Americans Helping Americans Abroad

AARO held its first seminar on filing French taxes on May 15. The seminar was organized based on numerous inquiries that AARO has received from members in France, and was intended primarily for Americans filing in the French tax system.

The two speakers were Tim Ramier, AARO member and member of the Paris and Louisiana bars, and Pierre-Thomas Taponier, member of the Paris and New York bars.

Who must report?

All French tax residents (those who live, work, and/or earn income in France) must file every year. Worldwide income must be reported on your French tax forms (as it must be on your US tax forms if you are a US person). The Franco-American tax treaty prevents double taxation of Americans who file taxes in France. The speakers point out that, even if there is tax reform in the US, the terms of tax treaty will not change anytime soon. It is much more difficult to modify such a treaty than it is to pass domestic tax reform.

What must be reported?

Every kind of income must be reported: salary, rental income, dividends, capital gains, etc. If you also file taxes in the US, the number you report on your French and US tax forms should be the same (but with currency converted). Conversion rates can be found on the IRS website. For 2016, to convert euros to dollars, you must divide by 0.94.

When must reporting be completed?

For individuals filing on paper, the deadline is Wednesday May 17. Electronic filing deadlines depend on the region in which you reside. The deadline for individuals living in Paris is June 6th. The presenters note that if you have income in excess of 28,000 euros, you are required to file online. The French government is currently in the process of phasing out paper filing.

Pierre advises becoming accustomed to filing online now in order to get used to the e-filing system before it becomes obligatory.  

The forms

2042 – This is the general form. All of your basic information is indicated on here, and it directs you to other forms as necessary.

2042 C – This form is for declaration of professional income.

2044 – This form is for rental income.

2047 – Foreign Source Income. Income earned outside of France, pensions from abroad, etc. must be declared on this form. Tim and Pierre advise reporting everything, even income that is reportable but not taxable. They point out that reporting nontaxable income, such as a pension, can be useful in certain administrative cases, for example renewing a titre de séjour. In this case, it helps prove that you have income.

It is important to identify yourself as a US person, which makes you eligible for tax credit. On the online form, there is a box to check. If you can’t find it, there is a space for notes on the tax form. If you have income in a country that does not have a tax treaty with France, being double taxed is a possibility.

This form includes a field for “élimination de la double imposition,” and there is an online document that outlines instructions for each country.

3916 – Foreign Bank Account Report.
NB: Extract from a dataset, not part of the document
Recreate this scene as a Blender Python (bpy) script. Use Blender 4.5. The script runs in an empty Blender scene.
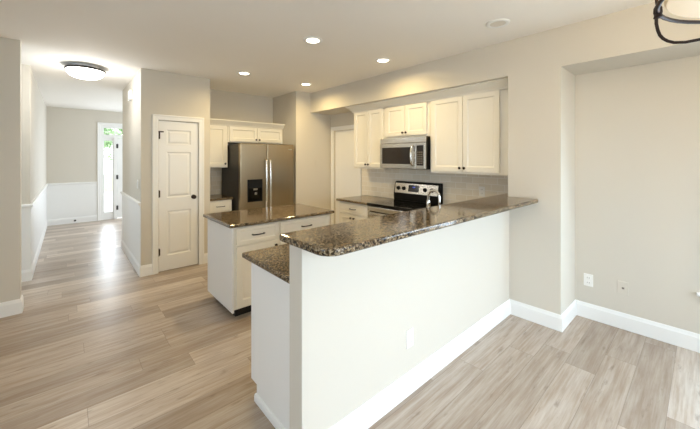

This form is comparable to the FBAR, but you don’t have to record the amount in each bank account for the year. The fine for not reporting a foreign account is also lower: 1,500 euros per account that isn’t reported. You must declare any account for which you are a signatory.

There is a streamlined procedure to come into compliance for individuals who have not reported their foreign accounts in the past. It is complicated, however, and fees can be expensive. If you have foreign accounts and have not declared them in the past, Pierre advises to simply starting to declare the account(s) on your tax forms. In many cases the tax authorities will not bother comparing with your previous year’s declaration. He also recommends declaring foreign accounts sooner rather than later, since electronic exchange is becoming more and more common, and the French tax authorities will eventually realize if you have a foreign account.

Additional information

If there is a problem with taxation on your US source income, you can file a “réclamation” online. In the experience of the two speakers, the Paris tax offices tend to be fair when addressing such claims.

Impôt sur la fortune (ISF) – This concerns individuals with a minimum of 1.3 million euros of assets (which excludes certain assets such as artwork.) Bank accounts, real estate, etc. are subject to ISF reporting.

One audience member asked about the “taxe d’habitation,” wondering how it is determined. Tim and Pierre responded that unfortunately the calculations are not very clear. However, the tax authorities do provide some information on your statement.

The Withholding Reform

This tax reform, which has been underway for a while, was expected it to be applied in 2018, but will likely be further delayed until January 2019 by the new French president.

The withholding reform consists of having individuals pay taxes on an ongoing, monthly basis for the current year, rather than for the year after. Some tax payers have already opted to do this, but once applied, it will be across the board.

Tax return filing will not disappear with the reform. Everyone will still be required to file, but this will be used to correct the tax rates if need be.